Another area in which the private sector has made an important
contribution has been in the development of vehicle technology. Before
1960 most of this technology was developed "south of 60," and the North
in general and the Yukon in particular were in direct beneficiaries.
This was especially true of railroads, sternwheelers, trucks and
tractors, most of which were imported with little or no modification.
Since 1960, however, private enterprise, in league with such
establishments as the Muskeg Research Institute at the University of New
Brunswick, has shown an increasing willingness to address itself to the
peculiar problems of northern transport and to develop vehicles
specifically designed for the northern environment.44
VII
Air transport continued to develop at a steady pace after 1945 and by
1957 an estimated seven hundred aircraft were in service in the
territory. The helicopter, which was substantially refined during the
war, was introduced during the late 1940s and proved a boon to
prospecting and exploration especially in rugged, unpopulated country
where mobility was crucial and where operations were confined to the
summer months. Other aviation improvements such as modern airports and
aircraft resulted in bush flying being rapidly superseded on the main
air routes although it continued to play an important role on the
frontier. In 1968 Canadian Pacific Airlines, the principal carrier
flying into the Yukon, inaugurated jet service between Vancouver and
Whitehorse and followed this by the establishment of jet service on the
Edmonton-Whitehorse run.45
Although air transport became an integral part of the Yukon
transportation system after 1945, it failed to escape the functional
limits which had been set for it during the prewar period. Except for
prospecting and exploration as well as passenger and lightweight,
high-revenue freight movement, traffic functions which the airplane
performed without serious competition, the airplane's role in the
territorial transportation system continued to be an auxiliary one.

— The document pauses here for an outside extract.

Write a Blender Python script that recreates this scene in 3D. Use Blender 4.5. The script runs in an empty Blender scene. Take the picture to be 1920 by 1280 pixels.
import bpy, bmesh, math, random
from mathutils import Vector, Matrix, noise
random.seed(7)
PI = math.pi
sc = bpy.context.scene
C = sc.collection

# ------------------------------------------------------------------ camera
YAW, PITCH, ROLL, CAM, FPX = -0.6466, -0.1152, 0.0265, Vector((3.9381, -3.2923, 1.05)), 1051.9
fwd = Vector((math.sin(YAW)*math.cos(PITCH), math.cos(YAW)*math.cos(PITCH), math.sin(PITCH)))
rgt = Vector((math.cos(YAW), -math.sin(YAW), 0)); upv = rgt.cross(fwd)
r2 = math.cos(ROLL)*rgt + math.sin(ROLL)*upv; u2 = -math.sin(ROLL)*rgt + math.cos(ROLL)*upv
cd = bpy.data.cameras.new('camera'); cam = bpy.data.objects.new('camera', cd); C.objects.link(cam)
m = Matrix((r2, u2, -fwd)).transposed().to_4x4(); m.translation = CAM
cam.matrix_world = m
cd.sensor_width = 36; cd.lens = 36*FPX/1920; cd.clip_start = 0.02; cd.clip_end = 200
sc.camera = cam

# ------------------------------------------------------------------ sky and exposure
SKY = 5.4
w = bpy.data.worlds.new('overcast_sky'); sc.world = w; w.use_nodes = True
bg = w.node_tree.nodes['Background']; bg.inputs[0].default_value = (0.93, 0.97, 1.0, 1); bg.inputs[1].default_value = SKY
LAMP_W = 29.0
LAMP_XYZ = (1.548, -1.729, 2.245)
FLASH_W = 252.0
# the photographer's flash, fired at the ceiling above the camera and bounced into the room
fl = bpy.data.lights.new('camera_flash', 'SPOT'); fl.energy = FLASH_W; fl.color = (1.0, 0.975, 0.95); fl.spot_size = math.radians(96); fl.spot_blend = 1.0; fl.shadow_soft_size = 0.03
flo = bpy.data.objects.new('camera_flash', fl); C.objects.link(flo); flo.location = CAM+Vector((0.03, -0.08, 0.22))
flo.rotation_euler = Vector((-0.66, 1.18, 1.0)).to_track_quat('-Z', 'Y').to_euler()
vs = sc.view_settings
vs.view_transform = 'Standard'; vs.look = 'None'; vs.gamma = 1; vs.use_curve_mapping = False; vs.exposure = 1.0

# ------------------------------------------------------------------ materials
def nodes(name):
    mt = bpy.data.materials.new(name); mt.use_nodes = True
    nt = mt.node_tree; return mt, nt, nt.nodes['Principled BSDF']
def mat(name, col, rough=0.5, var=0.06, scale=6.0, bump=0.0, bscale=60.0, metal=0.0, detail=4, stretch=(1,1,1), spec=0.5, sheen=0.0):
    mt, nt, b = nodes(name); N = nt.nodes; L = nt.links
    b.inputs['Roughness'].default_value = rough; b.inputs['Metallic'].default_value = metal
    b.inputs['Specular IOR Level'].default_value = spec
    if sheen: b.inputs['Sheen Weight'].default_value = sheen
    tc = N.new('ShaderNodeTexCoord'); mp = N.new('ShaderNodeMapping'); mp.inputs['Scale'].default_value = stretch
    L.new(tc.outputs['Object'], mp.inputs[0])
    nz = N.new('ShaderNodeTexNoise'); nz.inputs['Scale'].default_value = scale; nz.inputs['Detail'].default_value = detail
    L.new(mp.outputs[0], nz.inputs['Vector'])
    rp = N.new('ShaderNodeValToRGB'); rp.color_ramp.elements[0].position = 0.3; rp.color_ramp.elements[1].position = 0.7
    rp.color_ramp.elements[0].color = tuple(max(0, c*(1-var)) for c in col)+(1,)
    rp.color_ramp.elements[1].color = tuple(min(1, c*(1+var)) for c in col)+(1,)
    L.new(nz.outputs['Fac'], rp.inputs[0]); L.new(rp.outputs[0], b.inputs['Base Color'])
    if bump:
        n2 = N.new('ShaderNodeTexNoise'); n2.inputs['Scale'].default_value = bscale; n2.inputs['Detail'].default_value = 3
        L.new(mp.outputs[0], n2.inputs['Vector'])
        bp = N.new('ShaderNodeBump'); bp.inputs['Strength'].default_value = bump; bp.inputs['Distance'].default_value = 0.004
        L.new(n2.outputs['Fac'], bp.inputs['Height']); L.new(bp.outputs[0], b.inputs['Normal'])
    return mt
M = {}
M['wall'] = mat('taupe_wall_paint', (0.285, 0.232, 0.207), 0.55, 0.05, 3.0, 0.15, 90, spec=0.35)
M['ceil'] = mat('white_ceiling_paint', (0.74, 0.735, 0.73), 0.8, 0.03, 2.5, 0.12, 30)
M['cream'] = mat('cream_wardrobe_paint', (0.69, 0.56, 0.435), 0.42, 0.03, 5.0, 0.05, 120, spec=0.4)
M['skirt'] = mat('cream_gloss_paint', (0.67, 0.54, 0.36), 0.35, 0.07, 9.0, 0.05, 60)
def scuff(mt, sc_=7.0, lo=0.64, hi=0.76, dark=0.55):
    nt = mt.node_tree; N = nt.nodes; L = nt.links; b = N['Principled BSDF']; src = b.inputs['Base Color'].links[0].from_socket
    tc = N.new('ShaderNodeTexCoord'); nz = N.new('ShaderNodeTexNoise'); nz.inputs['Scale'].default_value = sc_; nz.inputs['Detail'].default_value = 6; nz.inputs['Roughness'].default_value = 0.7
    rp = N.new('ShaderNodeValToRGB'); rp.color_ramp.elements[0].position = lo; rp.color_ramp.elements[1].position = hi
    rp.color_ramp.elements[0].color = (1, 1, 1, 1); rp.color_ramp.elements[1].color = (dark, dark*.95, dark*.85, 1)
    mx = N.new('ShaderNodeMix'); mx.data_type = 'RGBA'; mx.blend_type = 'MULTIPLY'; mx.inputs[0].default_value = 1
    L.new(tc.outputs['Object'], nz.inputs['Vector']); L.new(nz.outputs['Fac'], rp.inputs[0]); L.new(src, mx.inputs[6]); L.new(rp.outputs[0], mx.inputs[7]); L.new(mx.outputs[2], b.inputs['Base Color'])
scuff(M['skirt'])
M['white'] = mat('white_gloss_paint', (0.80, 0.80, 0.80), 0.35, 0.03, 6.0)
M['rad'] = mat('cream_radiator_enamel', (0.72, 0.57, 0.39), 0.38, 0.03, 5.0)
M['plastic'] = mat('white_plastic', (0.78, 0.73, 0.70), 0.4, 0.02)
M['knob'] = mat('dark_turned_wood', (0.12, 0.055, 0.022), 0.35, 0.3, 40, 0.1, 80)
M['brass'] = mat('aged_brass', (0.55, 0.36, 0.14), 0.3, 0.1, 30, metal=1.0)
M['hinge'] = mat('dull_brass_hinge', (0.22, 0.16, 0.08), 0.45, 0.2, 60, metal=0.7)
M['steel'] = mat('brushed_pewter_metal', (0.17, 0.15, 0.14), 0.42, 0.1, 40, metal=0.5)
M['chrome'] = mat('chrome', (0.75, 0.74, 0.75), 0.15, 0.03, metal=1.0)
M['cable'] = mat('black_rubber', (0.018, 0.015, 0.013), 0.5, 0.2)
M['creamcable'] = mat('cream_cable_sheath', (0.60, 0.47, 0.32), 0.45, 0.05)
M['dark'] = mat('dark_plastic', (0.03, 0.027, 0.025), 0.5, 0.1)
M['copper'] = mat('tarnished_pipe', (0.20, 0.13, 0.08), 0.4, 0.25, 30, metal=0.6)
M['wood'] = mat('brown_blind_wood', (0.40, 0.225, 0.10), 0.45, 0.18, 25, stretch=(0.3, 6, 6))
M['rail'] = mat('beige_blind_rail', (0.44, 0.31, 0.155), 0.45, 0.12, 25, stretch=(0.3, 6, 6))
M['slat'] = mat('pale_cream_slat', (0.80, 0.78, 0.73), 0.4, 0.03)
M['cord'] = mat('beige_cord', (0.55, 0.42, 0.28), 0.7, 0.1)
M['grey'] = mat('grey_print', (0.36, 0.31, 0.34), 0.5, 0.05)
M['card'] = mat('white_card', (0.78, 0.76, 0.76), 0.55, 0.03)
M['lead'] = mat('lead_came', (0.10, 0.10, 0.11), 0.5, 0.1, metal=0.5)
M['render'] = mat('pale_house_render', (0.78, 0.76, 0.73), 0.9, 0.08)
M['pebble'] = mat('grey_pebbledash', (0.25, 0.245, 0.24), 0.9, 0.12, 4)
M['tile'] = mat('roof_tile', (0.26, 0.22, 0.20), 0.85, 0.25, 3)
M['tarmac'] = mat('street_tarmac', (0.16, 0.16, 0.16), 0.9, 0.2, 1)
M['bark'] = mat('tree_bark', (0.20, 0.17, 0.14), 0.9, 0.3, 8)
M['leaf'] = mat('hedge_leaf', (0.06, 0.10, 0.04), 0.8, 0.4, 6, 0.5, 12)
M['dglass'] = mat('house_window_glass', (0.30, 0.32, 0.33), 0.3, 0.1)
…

Despite attempts by the federal government to foster aviation in the
immediate postwar period and the present-day efforts of critics of the
ground transport orientation of northern development, it appears
unlikely that the airplane will be responsible for a spectacular
breakthrough in the Yukon transportation problem.46 In an
area where cheap and efficient bulk transport remains the most
persistent need, the airplane's horizon is restricted.